### WHAT THE EXERCISE ASKS
Every line of the listing must be reproduced as it stands. Leave the images behind.
-- start --
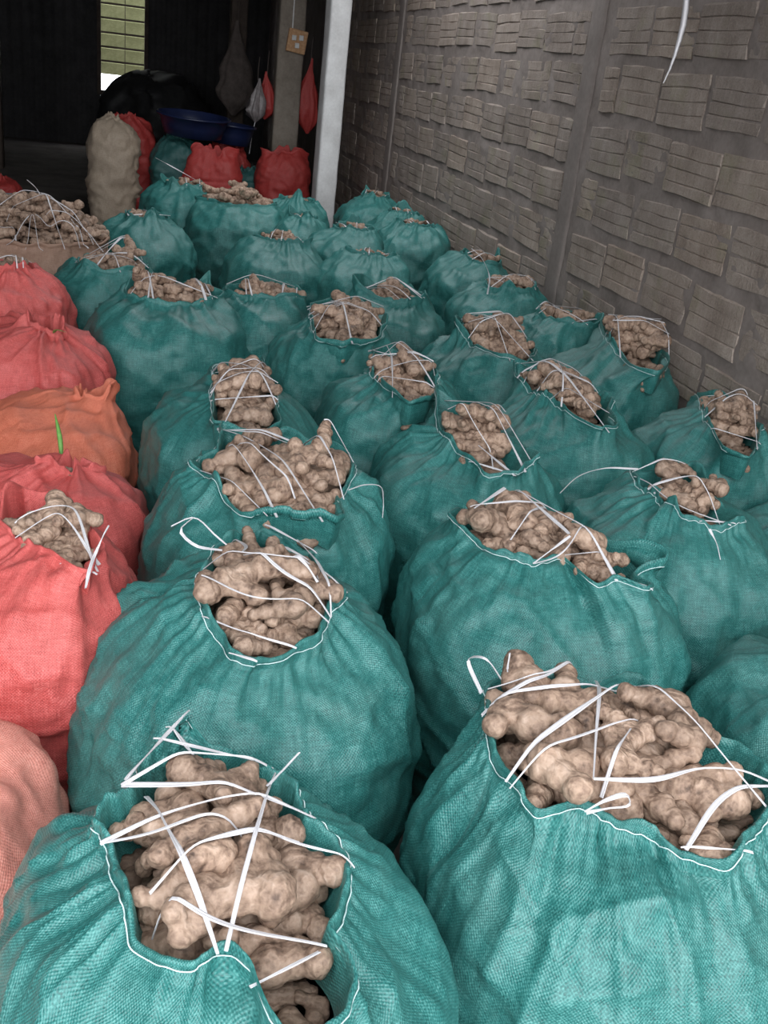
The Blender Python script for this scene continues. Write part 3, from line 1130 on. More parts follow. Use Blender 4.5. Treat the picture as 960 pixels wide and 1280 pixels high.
def sack(name, label, cat, mat, body, rim_pts, zr, seed, group=None, nt=150, ns=84, straps=None, nstrap=6, free=(), thread=True,
         heap=True, heap_label=None, crumple=1.0, sag=1.0, dome=0.03, sink=0.060, iters=70, dens=0.0062, lip=0.016, rsize=1.0, sw=0.0076, rimvar=0.012, over_rim=0.018, slack=False, ears=None, snap=True):
    rim = Rim(rim_pts)
    root = empty(name, (body[0], body[1], 0))
    tag(root, label, cat, group)
    inv = np.array([body[0], body[1], 0.0])
    rs = np.random.RandomState(seed)
    h = None
    if heap:
        n = int(max(4, min(62, rim.area / dens)))
        h = pack(rim, zr, seed, n, iters, dome, sink, rsize, over_rim)
        HEAPS.append((math.hypot(body[0], body[1]), h, heap_label))
    # strings
    lines = []
    ties = []
    if straps is None:
        ax = rs.uniform(0, math.pi) if nstrap else 0
        # main axis of the opening: strings run across it
        ax = rim.t[np.argmax(rim.g)]
        for k in range(nstrap):
            f = (k + 0.5) / nstrap
            if k % 3 == 2 and nstrap > 3:
                t1, t2 = ax + rs.uniform(-.5, .5), ax + math.pi + rs.uniform(-.7, .7)
            else:
                off = (f - 0.5) * 2.2
                t1 = ax + math.pi / 2 - off + rs.uniform(-.3, .3)
                t2 = ax - math.pi / 2 + off + rs.uniform(-.4, .4)
            ties += [t1, t2]
            lines.append([rim.at(t1, 1.06), rim.at(t2, 1.06)])
    else:
        for ln in straps:
            ln = [np.array(p) for p in ln]
            for e_ in (0, -1):
                q_ = float(rim.rho(ln[e_][0], ln[e_][1]))
                if snap and q_ > 0.82:
                    ln[e_] = rim.c + (ln[e_] - rim.c) / q_ * 1.03
            lines.append(ln)
            for p in (ln[0], ln[-1]):
                if rim.rho(p[0], p[1]) > 0.85:
                    d = np.array(p) - rim.c
                    ties.append(math.atan2(d[1], d[0]))
    me, V, top = sack_shape(body, rim, zr, seed, nt, ns, mat, ties, crumple, lip, 1.0, sag, rimvar, ears)
    V2 = V - inv
    me.vertices.foreach_set('co', V2.reshape(-1).astype(np.float32))
    me.update()
    link('fabric', me, root)
    if thread:
        tr = V[top - 2] * 0.6 + V[top - 3] * 0.4
        nrm = tr[:, :2] - rim.c
        nrm /= np.linalg.norm(nrm, axis=1)[:, None]
        tr = tr.copy()
        tr[:, :2] += nrm * 0.002
        tr[:, 2] += 0.003
        tr = np.concatenate([tr, tr[:1]])
        tube('hem_thread', tr - inv, 0.0011, M_THREAD, root, 4)
    S, rad = (h['S'], h['rad']) if h else (None, None)
    for k, ln in enumerate(lines):
        xy = smooth_path(ln, 26) if nt > 110 else smooth_path(ln, 14)
        z = taut(xy, S, rad, rim, zr, slack)
        ribbon('tie_string', np.concatenate([xy, z[:, None]], 1) - inv, sw * rs.uniform(.7, 1.2), M_STRAP, root, seed * 31 + k)
    for k, pts in enumerate(free):
        ribbon('tie_string', smooth_path(pts, 22) - inv, sw * 0.9, M_STRAP, root, seed * 57 + k, 0.8)
    return root, rim, V


ZR = 0.75
def P2(x, y, z=ZR + 0.03):
    return atz(x, y, z)[:2]


def lines_px(ls, scale, ox, oy, z=ZR + 0.035):
    return [[P2(ox + x / scale, oy + y / scale, ZR + 0.008 if j in (0, len(ln) - 1) else z) for j, (x, y) in enumerate(ln)] for ln in ls]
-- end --
### RESPONSE TO THE TASK
The Blender Python script for this scene continues. Write part 3, from line 1130 on. More parts follow. Use Blender 4.5. Treat the picture as 960 pixels wide and 1280 pixels high.
def sack(name, label, cat, mat, body, rim_pts, zr, seed, group=None, nt=150, ns=84, straps=None, nstrap=6, free=(), thread=True,
         heap=True, heap_label=None, crumple=1.0, sag=1.0, dome=0.03, sink=0.060, iters=70, dens=0.0062, lip=0.016, rsize=1.0, sw=0.0076, rimvar=0.012, over_rim=0.018, slack=False, ears=None, snap=True):
    rim = Rim(rim_pts)
    root = empty(name, (body[0], body[1], 0))
    tag(root, label, cat, group)
    inv = np.array([body[0], body[1], 0.0])
    rs = np.random.RandomState(seed)
    h = None
    if heap:
        n = int(max(4, min(62, rim.area / dens)))
        h = pack(rim, zr, seed, n, iters, dome, sink, rsize, over_rim)
        HEAPS.append((math.hypot(body[0], body[1]), h, heap_label))
    # strings
    lines = []
    ties = []
    if straps is None:
        ax = rs.uniform(0, math.pi) if nstrap else 0
        # main axis of the opening: strings run across it
        ax = rim.t[np.argmax(rim.g)]
        for k in range(nstrap):
            f = (k + 0.5) / nstrap
            if k % 3 == 2 and nstrap > 3:
                t1, t2 = ax + rs.uniform(-.5, .5), ax + math.pi + rs.uniform(-.7, .7)
            else:
                off = (f - 0.5) * 2.2
                t1 = ax + math.pi / 2 - off + rs.uniform(-.3, .3)
                t2 = ax - math.pi / 2 + off + rs.uniform(-.4, .4)
            ties += [t1, t2]
            lines.append([rim.at(t1, 1.06), rim.at(t2, 1.06)])
    else:
        for ln in straps:
            ln = [np.array(p) for p in ln]
            for e_ in (0, -1):
                q_ = float(rim.rho(ln[e_][0], ln[e_][1]))
                if snap and q_ > 0.82:
                    ln[e_] = rim.c + (ln[e_] - rim.c) / q_ * 1.03
            lines.append(ln)
            for p in (ln[0], ln[-1]):
                if rim.rho(p[0], p[1]) > 0.85:
                    d = np.array(p) - rim.c
                    ties.append(math.atan2(d[1], d[0]))
    me, V, top = sack_shape(body, rim, zr, seed, nt, ns, mat, ties, crumple, lip, 1.0, sag, rimvar, ears)
    V2 = V - inv
    me.vertices.foreach_set('co', V2.reshape(-1).astype(np.float32))
    me.update()
    link('fabric', me, root)
    if thread:
        tr = V[top - 2] * 0.6 + V[top - 3] * 0.4
        nrm = tr[:, :2] - rim.c
        nrm /= np.linalg.norm(nrm, axis=1)[:, None]
        tr = tr.copy()
        tr[:, :2] += nrm * 0.002
        tr[:, 2] += 0.003
        tr = np.concatenate([tr, tr[:1]])
        tube('hem_thread', tr - inv, 0.0011, M_THREAD, root, 4)
    S, rad = (h['S'], h['rad']) if h else (None, None)
    for k, ln in enumerate(lines):
        xy = smooth_path(ln, 26) if nt > 110 else smooth_path(ln, 14)
        z = taut(xy, S, rad, rim, zr, slack)
        ribbon('tie_string', np.concatenate([xy, z[:, None]], 1) - inv, sw * rs.uniform(.7, 1.2), M_STRAP, root, seed * 31 + k)
    for k, pts in enumerate(free):
        ribbon('tie_string', smooth_path(pts, 22) - inv, sw * 0.9, M_STRAP, root, seed * 57 + k, 0.8)
    return root, rim, V


ZR = 0.75
def P2(x, y, z=ZR + 0.03):
    return atz(x, y, z)[:2]


def lines_px(ls, scale, ox, oy, z=ZR + 0.035):
    return [[P2(ox + x / scale, oy + y / scale, ZR + 0.008 if j in (0, len(ln) - 1) else z) for j, (x, y) in enumerate(ln)] for ln in ls]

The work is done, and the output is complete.